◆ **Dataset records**
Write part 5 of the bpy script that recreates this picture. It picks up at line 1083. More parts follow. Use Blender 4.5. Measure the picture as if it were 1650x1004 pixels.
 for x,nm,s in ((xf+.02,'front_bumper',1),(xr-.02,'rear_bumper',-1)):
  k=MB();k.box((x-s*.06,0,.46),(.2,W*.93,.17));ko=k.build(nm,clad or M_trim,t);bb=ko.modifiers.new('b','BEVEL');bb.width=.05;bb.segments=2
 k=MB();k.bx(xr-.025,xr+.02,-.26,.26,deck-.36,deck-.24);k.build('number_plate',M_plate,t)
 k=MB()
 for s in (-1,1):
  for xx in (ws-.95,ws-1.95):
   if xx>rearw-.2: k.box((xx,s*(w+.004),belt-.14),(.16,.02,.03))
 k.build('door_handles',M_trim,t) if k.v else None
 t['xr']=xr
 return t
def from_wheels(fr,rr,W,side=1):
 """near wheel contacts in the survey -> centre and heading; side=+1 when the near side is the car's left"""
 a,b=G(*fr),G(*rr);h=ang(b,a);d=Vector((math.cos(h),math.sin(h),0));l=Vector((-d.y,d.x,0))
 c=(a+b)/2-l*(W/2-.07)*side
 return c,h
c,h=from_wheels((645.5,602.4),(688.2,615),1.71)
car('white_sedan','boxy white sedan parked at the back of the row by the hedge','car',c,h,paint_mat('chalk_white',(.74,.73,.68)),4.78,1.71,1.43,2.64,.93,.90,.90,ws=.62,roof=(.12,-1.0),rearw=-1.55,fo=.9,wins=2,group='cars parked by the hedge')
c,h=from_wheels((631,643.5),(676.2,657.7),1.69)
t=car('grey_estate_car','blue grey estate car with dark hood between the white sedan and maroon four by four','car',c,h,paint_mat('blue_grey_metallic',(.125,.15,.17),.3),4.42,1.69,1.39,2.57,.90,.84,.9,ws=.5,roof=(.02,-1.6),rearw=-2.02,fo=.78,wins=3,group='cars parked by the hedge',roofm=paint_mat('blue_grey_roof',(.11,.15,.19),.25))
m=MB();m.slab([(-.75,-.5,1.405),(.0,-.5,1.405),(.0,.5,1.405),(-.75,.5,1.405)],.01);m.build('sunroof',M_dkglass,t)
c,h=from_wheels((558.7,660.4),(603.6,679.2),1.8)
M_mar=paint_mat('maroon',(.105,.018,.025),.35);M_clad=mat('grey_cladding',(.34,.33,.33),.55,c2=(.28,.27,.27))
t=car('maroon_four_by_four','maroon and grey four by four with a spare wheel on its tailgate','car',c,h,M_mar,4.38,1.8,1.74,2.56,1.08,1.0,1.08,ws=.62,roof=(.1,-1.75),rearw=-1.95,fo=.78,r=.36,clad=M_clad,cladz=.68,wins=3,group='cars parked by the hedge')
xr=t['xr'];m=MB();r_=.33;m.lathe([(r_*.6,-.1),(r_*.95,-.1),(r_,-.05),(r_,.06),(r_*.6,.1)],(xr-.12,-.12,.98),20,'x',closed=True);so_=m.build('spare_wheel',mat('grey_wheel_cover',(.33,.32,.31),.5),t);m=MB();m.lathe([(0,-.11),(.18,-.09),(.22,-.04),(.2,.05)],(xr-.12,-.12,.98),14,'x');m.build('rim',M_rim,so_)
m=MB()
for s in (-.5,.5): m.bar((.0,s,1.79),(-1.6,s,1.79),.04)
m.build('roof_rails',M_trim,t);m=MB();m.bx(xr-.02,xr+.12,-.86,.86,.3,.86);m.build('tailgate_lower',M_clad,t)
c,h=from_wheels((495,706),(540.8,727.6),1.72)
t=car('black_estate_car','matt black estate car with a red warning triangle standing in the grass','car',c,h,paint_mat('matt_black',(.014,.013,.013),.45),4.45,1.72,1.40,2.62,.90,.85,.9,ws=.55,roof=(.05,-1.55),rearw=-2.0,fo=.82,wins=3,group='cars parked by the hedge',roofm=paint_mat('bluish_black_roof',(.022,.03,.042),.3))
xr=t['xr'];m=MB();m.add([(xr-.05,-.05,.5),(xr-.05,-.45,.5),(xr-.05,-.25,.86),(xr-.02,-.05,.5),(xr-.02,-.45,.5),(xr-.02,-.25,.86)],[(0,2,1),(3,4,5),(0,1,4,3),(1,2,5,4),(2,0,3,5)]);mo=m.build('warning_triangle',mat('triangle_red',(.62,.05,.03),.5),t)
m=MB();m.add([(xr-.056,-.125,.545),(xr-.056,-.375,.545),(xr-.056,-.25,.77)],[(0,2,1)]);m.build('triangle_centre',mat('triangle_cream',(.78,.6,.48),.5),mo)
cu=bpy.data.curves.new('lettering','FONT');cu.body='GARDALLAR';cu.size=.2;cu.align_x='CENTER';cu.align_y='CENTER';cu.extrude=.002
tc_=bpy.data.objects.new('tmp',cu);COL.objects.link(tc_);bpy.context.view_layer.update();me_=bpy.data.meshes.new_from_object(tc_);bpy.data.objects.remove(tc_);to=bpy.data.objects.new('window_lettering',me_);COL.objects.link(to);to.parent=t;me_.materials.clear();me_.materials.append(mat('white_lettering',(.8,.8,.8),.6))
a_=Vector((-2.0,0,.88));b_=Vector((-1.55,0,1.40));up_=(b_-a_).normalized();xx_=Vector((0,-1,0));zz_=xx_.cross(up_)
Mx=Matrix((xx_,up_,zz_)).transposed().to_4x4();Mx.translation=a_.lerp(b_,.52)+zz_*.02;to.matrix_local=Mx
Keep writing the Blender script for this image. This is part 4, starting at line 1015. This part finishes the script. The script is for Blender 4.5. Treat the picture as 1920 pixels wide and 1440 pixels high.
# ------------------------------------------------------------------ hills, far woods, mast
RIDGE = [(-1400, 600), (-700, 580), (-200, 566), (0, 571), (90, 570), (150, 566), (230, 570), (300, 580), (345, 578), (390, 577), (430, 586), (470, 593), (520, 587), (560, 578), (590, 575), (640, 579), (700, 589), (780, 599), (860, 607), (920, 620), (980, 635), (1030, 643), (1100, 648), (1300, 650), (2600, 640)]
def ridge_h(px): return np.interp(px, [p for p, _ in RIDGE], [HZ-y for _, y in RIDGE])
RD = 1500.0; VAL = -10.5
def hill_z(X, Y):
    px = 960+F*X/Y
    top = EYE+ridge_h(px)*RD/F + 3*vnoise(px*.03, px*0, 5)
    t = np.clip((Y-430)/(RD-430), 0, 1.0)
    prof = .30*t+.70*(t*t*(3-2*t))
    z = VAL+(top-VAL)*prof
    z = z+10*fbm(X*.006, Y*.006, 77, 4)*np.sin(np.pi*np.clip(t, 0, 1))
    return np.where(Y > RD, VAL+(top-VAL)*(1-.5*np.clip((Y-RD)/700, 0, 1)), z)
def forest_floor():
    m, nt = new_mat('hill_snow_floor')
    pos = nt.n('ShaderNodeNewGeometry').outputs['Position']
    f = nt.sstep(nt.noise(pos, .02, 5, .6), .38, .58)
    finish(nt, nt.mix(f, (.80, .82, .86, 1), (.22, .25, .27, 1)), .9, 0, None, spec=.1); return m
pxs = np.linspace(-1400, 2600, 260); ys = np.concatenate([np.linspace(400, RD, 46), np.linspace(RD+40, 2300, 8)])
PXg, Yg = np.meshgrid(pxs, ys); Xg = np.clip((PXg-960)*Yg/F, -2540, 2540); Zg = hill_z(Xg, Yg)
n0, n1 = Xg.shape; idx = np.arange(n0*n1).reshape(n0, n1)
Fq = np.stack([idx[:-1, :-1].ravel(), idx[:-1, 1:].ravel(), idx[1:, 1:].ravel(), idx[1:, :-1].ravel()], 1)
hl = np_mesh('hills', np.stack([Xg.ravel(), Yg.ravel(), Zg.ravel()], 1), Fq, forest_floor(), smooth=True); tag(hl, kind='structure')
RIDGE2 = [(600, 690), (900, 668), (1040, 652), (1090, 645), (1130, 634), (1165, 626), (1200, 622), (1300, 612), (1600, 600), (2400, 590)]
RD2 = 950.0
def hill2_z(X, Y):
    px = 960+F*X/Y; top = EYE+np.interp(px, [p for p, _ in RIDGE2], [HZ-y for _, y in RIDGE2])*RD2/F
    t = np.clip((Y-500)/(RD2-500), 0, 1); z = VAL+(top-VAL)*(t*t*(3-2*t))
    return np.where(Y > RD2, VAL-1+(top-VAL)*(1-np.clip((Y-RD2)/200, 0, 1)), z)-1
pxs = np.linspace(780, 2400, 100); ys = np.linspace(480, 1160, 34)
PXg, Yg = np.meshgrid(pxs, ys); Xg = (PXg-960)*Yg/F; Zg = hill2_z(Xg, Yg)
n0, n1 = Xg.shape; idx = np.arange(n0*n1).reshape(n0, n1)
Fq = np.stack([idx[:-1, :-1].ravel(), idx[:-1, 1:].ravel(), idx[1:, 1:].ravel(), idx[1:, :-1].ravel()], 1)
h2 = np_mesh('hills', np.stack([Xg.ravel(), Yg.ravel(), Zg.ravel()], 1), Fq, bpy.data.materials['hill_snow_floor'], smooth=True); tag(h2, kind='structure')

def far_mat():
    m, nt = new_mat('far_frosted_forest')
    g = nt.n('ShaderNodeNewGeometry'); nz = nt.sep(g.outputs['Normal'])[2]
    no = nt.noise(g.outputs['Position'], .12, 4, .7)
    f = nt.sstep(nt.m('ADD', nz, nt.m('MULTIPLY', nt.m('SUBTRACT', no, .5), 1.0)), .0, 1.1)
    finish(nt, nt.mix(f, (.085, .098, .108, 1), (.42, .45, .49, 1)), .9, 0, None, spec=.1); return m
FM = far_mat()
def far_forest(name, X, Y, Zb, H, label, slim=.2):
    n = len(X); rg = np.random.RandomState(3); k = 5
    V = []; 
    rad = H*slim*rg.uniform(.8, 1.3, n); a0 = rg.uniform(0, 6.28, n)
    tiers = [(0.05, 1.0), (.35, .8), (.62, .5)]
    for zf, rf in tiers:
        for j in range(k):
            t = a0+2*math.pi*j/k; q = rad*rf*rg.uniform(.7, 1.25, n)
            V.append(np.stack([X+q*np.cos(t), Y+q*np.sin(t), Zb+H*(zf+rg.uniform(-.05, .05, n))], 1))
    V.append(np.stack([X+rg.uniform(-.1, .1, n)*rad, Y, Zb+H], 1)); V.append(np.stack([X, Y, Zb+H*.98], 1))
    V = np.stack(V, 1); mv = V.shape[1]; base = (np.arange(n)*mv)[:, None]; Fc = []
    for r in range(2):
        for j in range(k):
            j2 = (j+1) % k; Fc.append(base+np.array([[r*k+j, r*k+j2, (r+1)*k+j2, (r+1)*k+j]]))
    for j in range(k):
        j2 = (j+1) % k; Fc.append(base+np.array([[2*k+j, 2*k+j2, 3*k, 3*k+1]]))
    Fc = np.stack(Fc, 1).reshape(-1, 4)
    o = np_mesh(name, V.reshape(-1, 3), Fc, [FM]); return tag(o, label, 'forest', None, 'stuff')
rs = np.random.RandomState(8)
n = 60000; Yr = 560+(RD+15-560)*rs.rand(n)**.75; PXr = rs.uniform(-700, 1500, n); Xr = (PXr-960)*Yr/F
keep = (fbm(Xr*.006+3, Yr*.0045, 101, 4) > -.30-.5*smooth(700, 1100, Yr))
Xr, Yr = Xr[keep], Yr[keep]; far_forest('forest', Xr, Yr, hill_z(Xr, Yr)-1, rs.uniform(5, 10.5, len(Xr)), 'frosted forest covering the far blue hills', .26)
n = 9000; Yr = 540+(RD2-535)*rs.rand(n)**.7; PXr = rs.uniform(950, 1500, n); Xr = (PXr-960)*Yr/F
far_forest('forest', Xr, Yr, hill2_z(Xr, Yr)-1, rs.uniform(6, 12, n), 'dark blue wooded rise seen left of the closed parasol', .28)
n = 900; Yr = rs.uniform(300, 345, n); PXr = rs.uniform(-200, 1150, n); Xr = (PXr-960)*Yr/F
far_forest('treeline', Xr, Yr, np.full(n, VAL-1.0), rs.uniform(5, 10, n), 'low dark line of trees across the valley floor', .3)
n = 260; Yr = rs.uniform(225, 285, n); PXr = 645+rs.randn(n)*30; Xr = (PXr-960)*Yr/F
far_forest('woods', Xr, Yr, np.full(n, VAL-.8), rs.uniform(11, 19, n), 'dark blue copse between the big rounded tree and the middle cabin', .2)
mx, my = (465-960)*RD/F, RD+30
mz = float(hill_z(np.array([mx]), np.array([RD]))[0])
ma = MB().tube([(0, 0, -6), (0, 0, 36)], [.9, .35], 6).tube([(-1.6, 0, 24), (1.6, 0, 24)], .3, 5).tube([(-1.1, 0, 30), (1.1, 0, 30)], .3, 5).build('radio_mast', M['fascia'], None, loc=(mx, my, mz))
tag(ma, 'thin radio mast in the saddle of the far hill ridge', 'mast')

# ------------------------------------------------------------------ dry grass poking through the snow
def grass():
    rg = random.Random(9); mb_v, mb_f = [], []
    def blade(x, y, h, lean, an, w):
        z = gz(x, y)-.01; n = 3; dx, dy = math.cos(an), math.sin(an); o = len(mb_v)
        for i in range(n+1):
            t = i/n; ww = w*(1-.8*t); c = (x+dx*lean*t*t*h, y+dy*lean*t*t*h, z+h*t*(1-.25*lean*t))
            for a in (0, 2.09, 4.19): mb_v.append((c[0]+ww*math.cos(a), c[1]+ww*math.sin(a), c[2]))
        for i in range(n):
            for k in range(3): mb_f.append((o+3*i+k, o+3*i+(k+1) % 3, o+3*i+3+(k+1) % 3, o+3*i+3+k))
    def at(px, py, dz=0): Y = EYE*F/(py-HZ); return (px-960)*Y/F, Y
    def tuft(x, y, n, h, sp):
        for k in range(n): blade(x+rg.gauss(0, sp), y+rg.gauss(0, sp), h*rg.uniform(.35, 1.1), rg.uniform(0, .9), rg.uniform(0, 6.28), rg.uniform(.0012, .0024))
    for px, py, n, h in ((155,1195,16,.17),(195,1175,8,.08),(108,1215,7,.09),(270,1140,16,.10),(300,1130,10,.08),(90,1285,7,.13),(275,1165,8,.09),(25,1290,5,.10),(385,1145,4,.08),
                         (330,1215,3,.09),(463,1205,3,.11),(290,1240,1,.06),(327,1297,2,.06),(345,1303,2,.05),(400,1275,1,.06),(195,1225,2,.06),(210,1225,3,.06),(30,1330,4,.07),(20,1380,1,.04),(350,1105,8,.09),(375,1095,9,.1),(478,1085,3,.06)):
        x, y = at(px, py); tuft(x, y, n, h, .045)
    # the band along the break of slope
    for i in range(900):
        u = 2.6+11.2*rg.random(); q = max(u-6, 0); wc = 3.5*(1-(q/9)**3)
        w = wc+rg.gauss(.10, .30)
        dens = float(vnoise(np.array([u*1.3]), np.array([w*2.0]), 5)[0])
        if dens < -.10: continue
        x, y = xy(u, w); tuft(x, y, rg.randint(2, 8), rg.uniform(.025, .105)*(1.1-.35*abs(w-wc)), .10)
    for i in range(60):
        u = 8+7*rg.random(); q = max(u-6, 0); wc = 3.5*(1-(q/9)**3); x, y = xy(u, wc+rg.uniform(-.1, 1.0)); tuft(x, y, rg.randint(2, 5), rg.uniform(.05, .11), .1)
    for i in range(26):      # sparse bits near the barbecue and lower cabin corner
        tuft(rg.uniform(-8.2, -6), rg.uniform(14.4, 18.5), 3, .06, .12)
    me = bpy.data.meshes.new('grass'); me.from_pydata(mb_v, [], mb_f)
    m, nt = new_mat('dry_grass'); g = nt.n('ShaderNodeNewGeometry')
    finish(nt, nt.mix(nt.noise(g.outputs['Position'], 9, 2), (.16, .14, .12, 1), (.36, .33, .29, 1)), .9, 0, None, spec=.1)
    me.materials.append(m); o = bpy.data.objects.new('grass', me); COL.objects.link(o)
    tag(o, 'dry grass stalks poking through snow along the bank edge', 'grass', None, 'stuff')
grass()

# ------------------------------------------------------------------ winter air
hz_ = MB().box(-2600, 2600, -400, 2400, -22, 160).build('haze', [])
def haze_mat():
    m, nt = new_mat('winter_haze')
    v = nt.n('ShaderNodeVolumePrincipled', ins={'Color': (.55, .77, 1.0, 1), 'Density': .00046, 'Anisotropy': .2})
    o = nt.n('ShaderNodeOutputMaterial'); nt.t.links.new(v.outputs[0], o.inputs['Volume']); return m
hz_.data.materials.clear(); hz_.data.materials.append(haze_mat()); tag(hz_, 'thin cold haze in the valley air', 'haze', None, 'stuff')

◆ **Problem requirements**
Gather each line holding the string "pixels".

◆ **Task response**
Write part 5 of the bpy script that recreates this picture. It picks up at line 1083. More parts follow. Use Blender 4.5. Measure the picture as if it were 1650x1004 pixels.
Keep writing the Blender script for this image. This is part 4, starting at line 1015. This part finishes the script. The script is for Blender 4.5. Treat the picture as 1920 pixels wide and 1440 pixels high.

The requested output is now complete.